Aulas

Charges para o Jornalistas & Cia

Luiz Roberto de Souza Queiroz dirigia o Departamento de Jornalismo da Faap e, na dificuldade de ensinar as agruras de ser repórter, levou dois profissionais de sucesso – um fotógrafo e o velha-guarda José Stachini – para que conversassem com os estudantes.

O fotógrafo ganhara um prêmio pela fotografia do incêndio do Joelma, primeira página do Estadão, e, modesto, baixinho, contou para a garotada que ao chegar ao local do incêndio, um prédio com dezenas de andares, notou que todos os fotógrafos escolhiam a mesma imagem: os bombeiros trabalhando ou os helicópteros que tentavam pousar no alto do edifício e balançavam por causa dos rolos de fumaça quente.

“Eu precisava de uma foto diferente e examinei o prédio até achar um rapaz preso num andar alto, quase pendurado na janela, o fogo chegando perto, por trás”, disse. “Vi que o garoto ia morrer, os andares acima e abaixo dele estavam em chamas e me apoiei bem, estudei a luz, o contraste entre a figura humana, o fogo e a brancura do prédio e fiquei esperando”.

“Não deu outra”, disse o fotógrafo. “Cinco minutos e o rapaz não aguentou o calor, subiu na janela, hesitou um pouco e se atirou no ar, para a morte certa. E eu cliquei, cliquei e cliquei, com a certeza de que tinha feito uma foto única, tinha a primeira página garantida”.

Ele então olhou para a classe e contou que, de repente, no meio da euforia de ter feito a grande imagem, percebeu: “Tinha ficado torcendo para um ser humano morrer, para eu fazer a foto; e então sentei na calçada e chorei, chorei, nem sei quanto tempo chorei”.

O fotógrafo era muito sensível e contou que a lembrança do fato não o largava, não tinha mais condições de continuar fotografando. A última notícia que tive dele é que havia aberto um mercadinho, no bairro em que morava.

O outro depoimento, do Stachini, era sobre a República Dominicana, quando as tropas do coronel Caamaño foram derrotadas pelos EUA, lá por 1966. O Stachini foi o enviado do Estado e, no caminho, comprou um dos primeiros gravadores portáteis, um tijolão de muito respeito.

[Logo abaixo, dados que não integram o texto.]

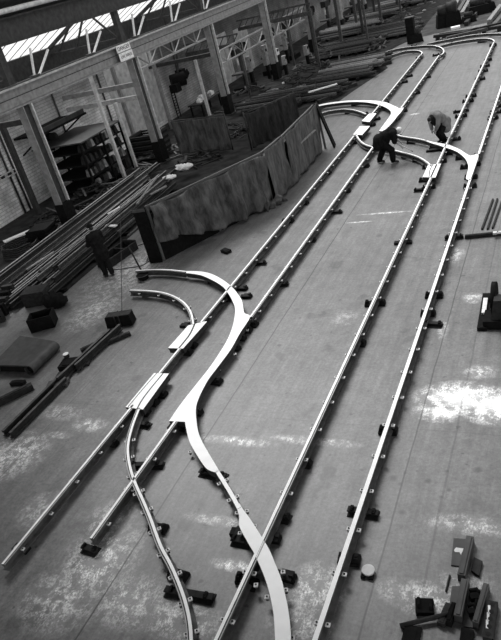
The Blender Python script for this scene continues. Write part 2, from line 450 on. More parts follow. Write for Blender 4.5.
# lattice bracing
def lattice(name, lab, x, y0, y1, z0, z1, n, sl=0):
    t = thing(name, lab, 'girder', (x, y0, z0))
    a = MB(); a.bar((x, y0, z1), (x, y1, z1+sl), .09, .09); a.build('top_chord', M['girder'], t)
    a = MB(); a.bar((x, y0, z0), (x, y1, z0+sl), .09, .09); a.build('bottom_chord', M['girder'], t)
    for i in range(n):
        ya = y0 + (y1-y0)*i/n; yb = y0 + (y1-y0)*(i+1)/n; s0 = sl*i/n; s1 = sl*(i+1)/n
        a = MB(); a.bar((x, ya, z0+s0), (x, yb, z1+s1), .05, .05) if i % 2 else a.bar((x, ya, z1+s0), (x, yb, z0+s1), .05, .05); a.build('lattice_bar', M['girder'], t)
        a = MB(); a.bar((x, yb, z0+s1), (x, yb, z1+s1), .05, .05); a.build('upright', M['girder'], t)
def zat(u, v, x): return PX(u, v, x)
p = PX(142, 68, XC); q = PX(200, 42, XC)
lattice('lattice_girder', 'grey lattice girder under the crane girder above the plastered wall', XC-.15, COLY[1]+.35, COLY[2]-.35, p.z-.05, p.z+.75, 6)
p = PX(224, 62, XC)
lattice('lattice_girder', 'grey lattice girder low between the third and fourth columns', XC-.15, COLY[2]+.35, COLY[3]-.35, p.z-.1, p.z+.65, 6)
p = PX(281, 32, XC)
lattice('lattice_girder', 'grey lattice girder between the fourth and fifth columns', XC-.15, COLY[3]+.35, COLY[4]-.35, p.z-.1, p.z+.8, 6)
# enamel notice on the girder: two plates
t = thing('danger_notice', 'white lettered notice plate on the crane girder above the second column', 'sign', (XC+.24, 27.9, 5.2))
p0 = PX(116, 50, XC+.24); p1 = PX(130, 44.5, XC+.24); yc = (p0.y+p1.y)/2
pl = MB(); pl.box((XC+.24, yc, 5.80), (.03, 1.16, .30)); pl.build('upper_plate', M['paint_white'], t)
pl = MB(); pl.box((XC+.24, yc+.05, 5.43), (.03, 1.16, .36)); pl.build('lower_plate', M['paint_white'], t)
def letters(txt, y, z, h, parent, name):
    cu = bpy.data.curves.new(name, 'FONT'); cu.body = txt; cu.size = h; cu.align_x = 'CENTER'; cu.align_y = 'CENTER'; cu.extrude = .003
    o = bpy.data.objects.new(name, cu); C.objects.link(o)
    dg = bpy.context.evaluated_depsgraph_get(); me = bpy.data.meshes.new_from_object(o.evaluated_get(dg))
    bpy.data.objects.remove(o)
    me.transform(Matrix(((0,0,1,XC+.258),(1,0,0,y),(0,1,0,z),(0,0,0,1))))
    me.transform(Matrix.Translation(-Vector(parent.location)))
    me.materials.clear(); me.materials.append(M['hole'])
    o = bpy.data.objects.new(name, me); C.objects.link(o); o.parent = parent
letters('DANGER', yc, 5.80, .25, t, 'lettering')
letters('LIVE WIRES', yc+.05, 5.43, .19, t, 'lettering')

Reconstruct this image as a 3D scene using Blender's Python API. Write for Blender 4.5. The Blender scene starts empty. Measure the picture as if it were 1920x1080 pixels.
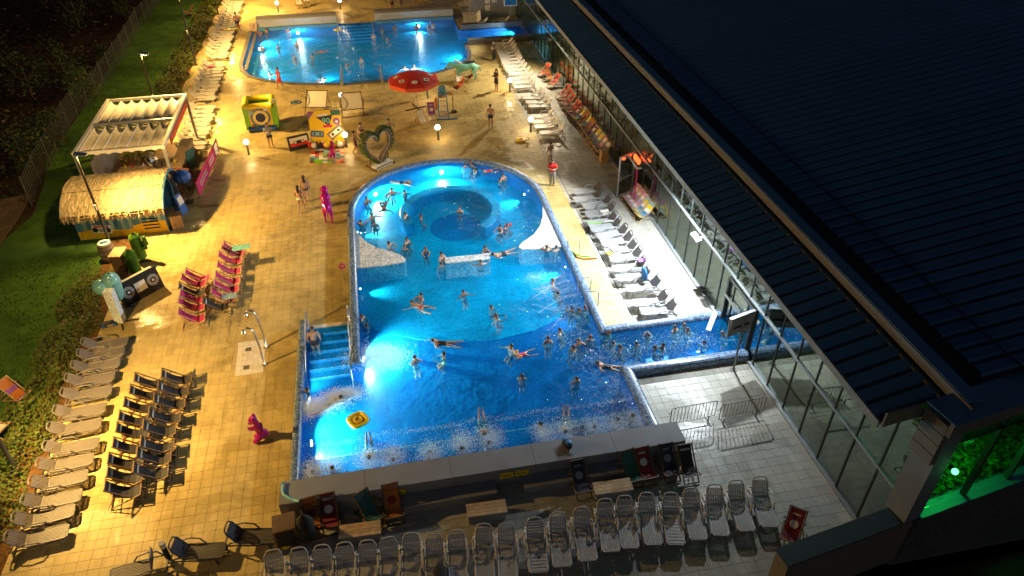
import bpy, bmesh, math, random
from math import radians, sin, cos, pi
from mathutils import Vector, Matrix
random.seed(7)
SC = bpy.context.scene
COL = SC.collection

# ------------------------------------------------------------------ camera
CAM_H = 22.0
FPX = 1363.63
YAW, PITCH, ROLL = radians(10.881), radians(36.539), radians(-0.3213)
_f = Vector((sin(YAW)*cos(PITCH), cos(YAW)*cos(PITCH), -sin(PITCH)))
_r0 = Vector((cos(YAW), -sin(YAW), 0)); _u0 = _r0.cross(_f)
_r = _r0*cos(ROLL) + _u0*sin(ROLL); _u = -_r0*sin(ROLL) + _u0*cos(ROLL)
cd = bpy.data.cameras.new('camera'); cam = bpy.data.objects.new('camera', cd); COL.objects.link(cam)
cd.sensor_width = 36; cd.lens = FPX/1920*36; cd.clip_end = 600; cd.clip_start = 0.5
mw = Matrix((( _r.x, _u.x, -_f.x, 0), (_r.y, _u.y, -_f.y, 0), (_r.z, _u.z, -_f.z, CAM_H), (0, 0, 0, 1)))
cam.matrix_world = mw
SC.camera = cam
def ray(px, py): return _f + _r*((px-960)/FPX) - _u*((py-540)/FPX)
def G(px, py, z=0.0):
    "surveyed point of the photograph on the level z, in metres"
    d = ray(px, py); t = (z-CAM_H)/d.z
    return Vector((d.x*t, d.y*t, z))
def GY(px, py, y):
    d = ray(px, py); t = y/d.y
    return Vector((d.x*t, y, CAM_H+d.z*t))
def PR(v):
    w = Vector(v)-Vector((0, 0, CAM_H)); k = w.dot(_f)
    return (960+FPX*w.dot(_r)/k, 540-FPX*w.dot(_u)/k)

# ------------------------------------------------------------------ night sky, moonlight, exposure
W = bpy.data.worlds.new('World'); SC.world = W; W.use_nodes = True
wn = W.node_tree.nodes; wl = W.node_tree.links
bg = wn['Background']; sky = wn.new('ShaderNodeTexSky'); sky.sky_type = 'NISHITA'; sky.sun_disc = False
sky.sun_elevation = radians(28); sky.sun_rotation = radians(200)
wl.new(sky.outputs[0], bg.inputs[0]); bg.inputs[1].default_value = 0.0085
sd = bpy.data.lights.new('moon', 'SUN'); sd.energy = 0.006; sd.angle = radians(0.5); sd.color = (.8, .88, 1)
so = bpy.data.objects.new('moon', sd); COL.objects.link(so); so.rotation_euler = (radians(62), 0, radians(200-180))
SC.view_settings.view_transform = 'Standard'
try: SC.view_settings.look = 'None'
except Exception: pass
SC.view_settings.exposure = 0.0; SC.view_settings.gamma = 1.0; SC.view_settings.use_curve_mapping = False
SC.cycles.use_denoising = True
SC.cycles.max_bounces = 6; SC.cycles.diffuse_bounces = 2; SC.cycles.glossy_bounces = 3
SC.cycles.transparent_max_bounces = 12; SC.cycles.transmission_bounces = 3
SC.cycles.sample_clamp_indirect = 4.0; SC.cycles.sample_clamp_direct = 0.0
SC.cycles.caustics_reflective = False; SC.cycles.caustics_refractive = False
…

Ele contou que as tropas rebeldes lhe disseram que encontraria o porta-voz que procurava para a prometida entrevista se avançasse uns cem metros além de determinada trincheira. O que não ele sabia é que, ao avançar, deixaria a “terra de ninguém” para se aproximar das posições dos marines, que, evidentemente, abriram fogo contra ele.

Apavorado, Stachini se escondeu numa cratera de bomba e, enquanto as balas zuniam sobre sua cabeça, ligou o gravador e deu o depoimento que, com muito chiado, os estudantes da Faap ouviram. Ele dizia que ia ser encontrado morto e que os rebeldes tinham dado um jeito dele ser baleado pelos americanos, para que levassem a culpa, que na realidade não tinham. Fora induzido a provocá-los, sem saber, para criar um incidente internacional. Findo o depoimento, porém, ele ainda escondido, o tiroteio diminuiu e, tendo mais algum tempo, Stachini começou a se despedir dos colegas da redação.Lembrou uma por uma as grandes coberturas que fez com os amigos, pois na época o Rossi [Clóvis], chefe de Reportagem, mandava três ou quatro repórteres esgotarem assuntos como a visita do príncipe japonês Akihito, a vinda de De Gaulle ao Brasil e, já então, as enchentes. E, do seu buraco de bomba, recordava as discussões sobre lead, as brigas para conseguir mais espaço para as matérias, as noitadas com chopinho. Despediu-se de cada amigo e, como a morte não chegou (uma patrulha acabou resgatando o jornalista), voltou com o gravador e a fita.